Andrea Riccardi à Caux: Passer de la haine à l'écoute pour construire la paix
Oui, la paix est possible. Pour Andrea Riccardi, fondateur de la communauté de St-Egidio, il faut croire dans la « force sans arme de l’Esprit contre la force brutale de la violence ». Evoquant le panorama de Caux, où il était invité samedi dans le cadre des traditionnelles rencontres internationales d’Initiatives et Changement (lire encadré), le célèbre Italien - professeur d’histoire de la religion et auteur d’une réflexion nourrie sur les rapports entre christianisme et modernité - a évoqué « l’une des plus belles terrasses d’Europe qui est aussi, par le réseau d’amitiés et d’échanges qui s’y développent, une terrasse du monde ».
La dernière décennie, a rappelé Andrea Riccardi, fut particulièrement meurtrière. Plus de cinq millions de morts, au moins dix fois plus de déracinés. De nos jours, une trentaine de conflits déchirent la planète. La guerre, « mère de la pauvreté et terreau du mal », est plus que jamais d’actualité. Avant la chute du Mur de Berlin et l’écroulement de l’empire communiste, tout semblait simple. « La guerre paraissait soit le résultat d’un affrontement entre deux grandes puissances, soit le produit de la pauvreté du Tiers Monde ». Le déchirement yougoslave, le drame rwandais ont montré qu’il n’en était rien. « A l’impuissance des individus s’est ajoutée celle des Etats ». Depuis lors, les attentats du 11 septembre ont achevé de brouiller les cartes. L’information semble omniprésente. Pourtant, « si nous savons tout du monde, il est devenu tellement complexe que nous nous résignons devant une violence qui apparaît de plus en plus comme une fatalité ».
Comment, alors, garder l’espoir de la paix ? Citant Churchill (« la paix est une affaire trop sérieuse pour être laissée aux politiciens et aux militaires »), l’orateur en appelle à la mobilisation de chacun en faveur de cette « force humble de la prière et de l’humanité », qui se développe à travers tous ces groupements et mouvements qui militent pour arracher l’homme à la logique de l’affrontement.
St-Egidio est l’un de ces endroits.
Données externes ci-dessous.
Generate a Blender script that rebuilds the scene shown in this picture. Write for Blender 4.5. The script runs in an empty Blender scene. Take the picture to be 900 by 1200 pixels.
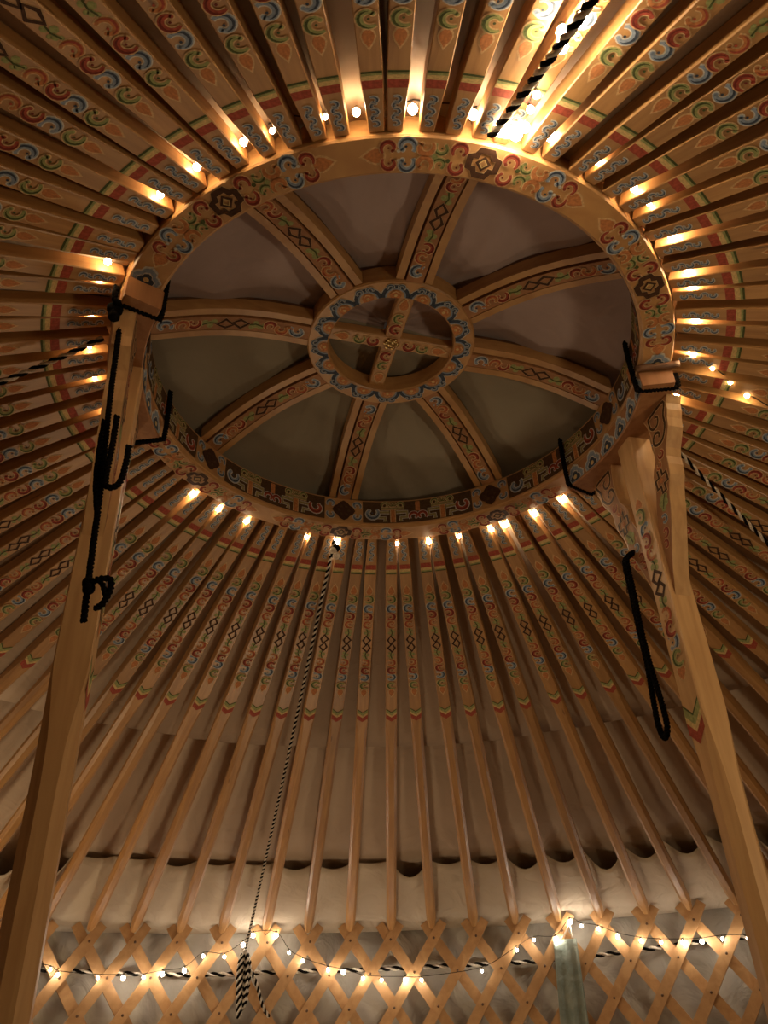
import bpy, math, random
from mathutils import Vector, Matrix

random.seed(11)
COL = bpy.context.scene.collection
PI = math.pi
R = 0.75            # crown rim outer radius (m)
RI = 0.667          # crown rim inner radius
ZR = 2.55           # height of the rim's lower face
WR = 3.107          # lattice wall radius
ZW = ZR - 0.982     # roof poles sit on the lattice here
NPOLE = 88
PH = math.radians(90 + 2.968)      # angle of the pole at the far middle
SPOKE0 = math.radians(17.06)
STEP = 2 * PI / NPOLE


# ------------------------------------------------------------------ mesh builder
class MB:
    def __init__(self):
        self.v = []; self.f = []; self.m = []; self.s = []; self.mats = []

    def mi(self, mat):
        if mat not in self.mats:
            self.mats.append(mat)
        return self.mats.index(mat)

    def add(self, verts, faces, mat, smooth=False):
        o = len(self.v); k = self.mi(mat)
        self.v += [tuple(p) for p in verts]
        for f in faces:
            self.f.append(tuple(i + o for i in f)); self.m.append(k); self.s.append(smooth)

    def build(self, name, parent=None):
        me = bpy.data.meshes.new(name)
        me.from_pydata(self.v, [], self.f)
        for mt in self.mats:
            me.materials.append(mt)
        me.polygons.foreach_set('material_index', self.m)
        me.polygons.foreach_set('use_smooth', self.s)
        me.update()
        o = bpy.data.objects.new(name, me)
        COL.objects.link(o)
        if parent is not None:
            o.parent = parent
        return o


def empty(name, loc=(0, 0, 0), label=None, cat=None, group=None, rz=0.0):
    o = bpy.data.objects.new(name, None)
    o.empty_display_size = 0.05
    o.location = loc
    o.rotation_euler = (0, 0, rz)
    COL.objects.link(o)
    tag(o, label, cat, group)
    return o


def tag(o, label=None, cat=None, group=None, kind=None):
    if label: o['label'] = label
    if cat: o['category'] = cat
    if group: o['group'] = group
    if kind: o['kind'] = kind
    return o


# ------------------------------------------------------------------ shape helpers
def lathe(mb, prof, n, mat, a0=0.0, a1=2 * PI, smooth=False, caps=False):
    """prof: closed list of (r, z); revolves about z."""
    full = abs(a1 - a0 - 2 * PI) < 1e-6
    k = len(prof); rows = n if full else n + 1
    V = []
    for i in range(rows):
        a = a0 + (a1 - a0) * i / n
        c, s = math.cos(a), math.sin(a)
        for r, z in prof:
            V.append((r * c, r * s, z))
    F = []
    for i in range(n):
        j = (i + 1) % rows
        for q in range(k):
            q2 = (q + 1) % k
            F.append((i * k + q, j * k + q, j * k + q2, i * k + q2))
    if caps and not full:
        F.append(tuple(range(k - 1, -1, -1)))
        F.append(tuple((rows - 1) * k + q for q in range(k)))
    mb.add(V, F, mat, smooth)


def bevel_rect(r0, r1, z0, z1, b):
    return [(r0 + b, z0), (r1 - b, z0), (r1, z0 + b), (r1, z1 - b), (r1 - b, z1), (r0 + b, z1), (r0, z1 - b), (r0, z0 + b)]


def frames(path):
    """parallel-transport frames along a polyline"""
    P = [Vector(p) for p in path]
    n = len(P); out = []
    t0 = (P[1] - P[0]).normalized()
    up = Vector((0, 0, 1)) if abs(t0.z) < 0.9 else Vector((1, 0, 0))
    x = t0.cross(up).normalized()
    for i in range(n):
        t = (P[min(i + 1, n - 1)] - P[max(i - 1, 0)])
        t = t.normalized() if t.length > 1e-9 else t0
        x = (x - t * x.dot(t))
        x = x.normalized()
        y = t.cross(x)
        out.append((P[i], x.copy(), y.copy()))
    return out


def tube(mb, path, rad, mat, n=6, closed=False, smooth=True):
    fr = frames(path); V = []; F = []
    m = len(fr)
    for i, (p, x, y) in enumerate(fr):
        r = rad(i / (m - 1)) if callable(rad) else rad
        for k in range(n):
            a = 2 * PI * k / n
            V.append(p + x * (r * math.cos(a)) + y * (r * math.sin(a)))
    last = m if closed else m - 1
    for i in range(last):
        j = (i + 1) % m
        for k in range(n):
            k2 = (k + 1) % n
            F.append((i * n + k, i * n + k2, j * n + k2, j * n + k))
    if not closed:
        F.append(tuple(range(n - 1, -1, -1)))
        F.append(tuple((m - 1) * n + k for k in range(n)))
    mb.add(V, F, mat, smooth)


def resample(path, step):
    P = [Vector(p) for p in path]
    out = [P[0]]; carry = 0.0
    for a, b in zip(P, P[1:]):
        d = (b - a).length
        if d < 1e-9: continue
        x = step - carry
        while x <= d:
            out.append(a.lerp(b, x / d)); x += step
        carry = d - (x - step)
    if (out[-1] - P[-1]).length > step * 0.3:
        out.append(P[-1])
    return out


def smooth_path(pts, sub=8):
    """Catmull-Rom"""
    P = [Vector(p) for p in pts]
    P = [P[0] * 2 - P[1]] + P + [P[-1] * 2 - P[-2]]
    out = []
    for i in range(1, len(P) - 2):
        for k in range(sub):
            t = k / sub
            a, b, c, d = P[i - 1], P[i], P[i + 1], P[i + 2]
            out.append(0.5 * ((2 * b) + (c - a) * t + (2 * a - 5 * b + 4 * c - d) * t * t + (3 * b - a - 3 * c + d) * t ** 3))
    out.append(P[-2])
    return out


def rope(mb, path, rad, mats, pitch, step=None, n=5):
    """strands twisted about a path, one strand per material"""
    step = step or pitch / 8
    pts = resample(path, step)
    if len(pts) < 3: return
    fr = frames(pts); k = len(mats)
    for j, mt in enumerate(mats):
        sp = []
        for i, (p, x, y) in enumerate(fr):
            a = 2 * PI * (i * step / pitch + j / k)
            sp.append(p + x * (rad * 0.5 * math.cos(a)) + y * (rad * 0.5 * math.sin(a)))
        tube(mb, sp, rad * (0.62 if k == 2 else 0.56), mt, n)


def ball(mb, c, r, mat, n=10, m=6, sz=1.0):
    V = [(c[0], c[1], c[2] + r * sz)]; F = []
    for i in range(1, m):
        t = PI * i / m
        for k in range(n):
            a = 2 * PI * k / n
            V.append((c[0] + r * math.sin(t) * math.cos(a), c[1] + r * math.sin(t) * math.sin(a), c[2] + r * sz * math.cos(t)))
    V.append((c[0], c[1], c[2] - r * sz)); L = len(V) - 1
    for k in range(n):
        F.append((0, 1 + k, 1 + (k + 1) % n))
        F.append((L, L - n + (k + 1) % n, L - n + k))
    for i in range(m - 2):
        for k in range(n):
            a = 1 + i * n + k; b = 1 + i * n + (k + 1) % n
            F.append((a, a + n, b + n, b))
    mb.add(V, F, mat, True)


def section_sweep(mb, rows, mat, cap=True, smooth=False):
    """rows: list of equal-length closed rings of points"""
    k = len(rows[0]); V = [p for r in rows for p in r]; F = []
    for i in range(len(rows) - 1):
        for q in range(k):
            q2 = (q + 1) % k
            F.append((i * k + q, i * k + q2, (i + 1) * k + q2, (i + 1) * k + q))
    if cap:
        F.append(tuple(range(k - 1, -1, -1)))
        F.append(tuple((len(rows) - 1) * k + q for q in range(k)))
    mb.add(V, F, mat, smooth)


def octagon(w, h, c):
    """closed ring (y, z): width w centred, z from 0 to h, corner chamfer c"""
    a = w / 2
    return [(-a + c, 0), (a - c, 0), (a, c), (a, h - c), (a - c, h), (-a + c, h), (-a, h - c), (-a, c)]


# ------------------------------------------------------------------ materials
def new_mat(name):
    m = bpy.data.materials.new(name); m.use_nodes = True
    nt = m.node_tree
    return m, nt, nt.nodes['Principled BSDF'], nt.nodes, nt.links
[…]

Fondée à Rome en 1968 dans un ancien monastère, cette communauté de prière et d’engagement envers les pauvres et les exclus se retrouve aujourd’hui dans de nombreux pays dont la Suisse. Son action fut particulièrement remarquée lors de la signature des accords de paix au Mozambique, dont elle fut le principal artisan, et qui mirent fin à quinze ans d’une lutte fratricide qui tua plus d’un million d’habitants. « Tout semblait perdu au point que personne ne pensait que ce pays serait capable de retrouver la sécurité par ses propres moyens. Il a fallu dépasser cette idée, impliquer tous les acteurs, leur faire prendre leurs responsabilités ».
Pour St-Egidio, raconte son fondateur, la priorité consistait à ce que la guérilla comme le gouvernement, qui n’accordaient aucune reconnaissance politique l’un à l’autre, acceptent l’idée d’appartenance à une même famille mozambicaine et en viennent donc à partager le désir commun d’une solution. « Passer de la lutte armée à la collaboration, de la haine à l’écoute. Bref, entreprendre un processus de réconciliation qui passait par un total changement des mentalités ». Selon Andrea Riccardi, chrétiens, musulmans et juifs peuvent se retrouver dans cette quête de l’Esprit et de la paix, dans ce lien entre spiritualité et solidarité retrouvées : « Parce que l’adresse de la paix n’est pas loin de celle de l’église, de la mosquée ou de la synagogue ».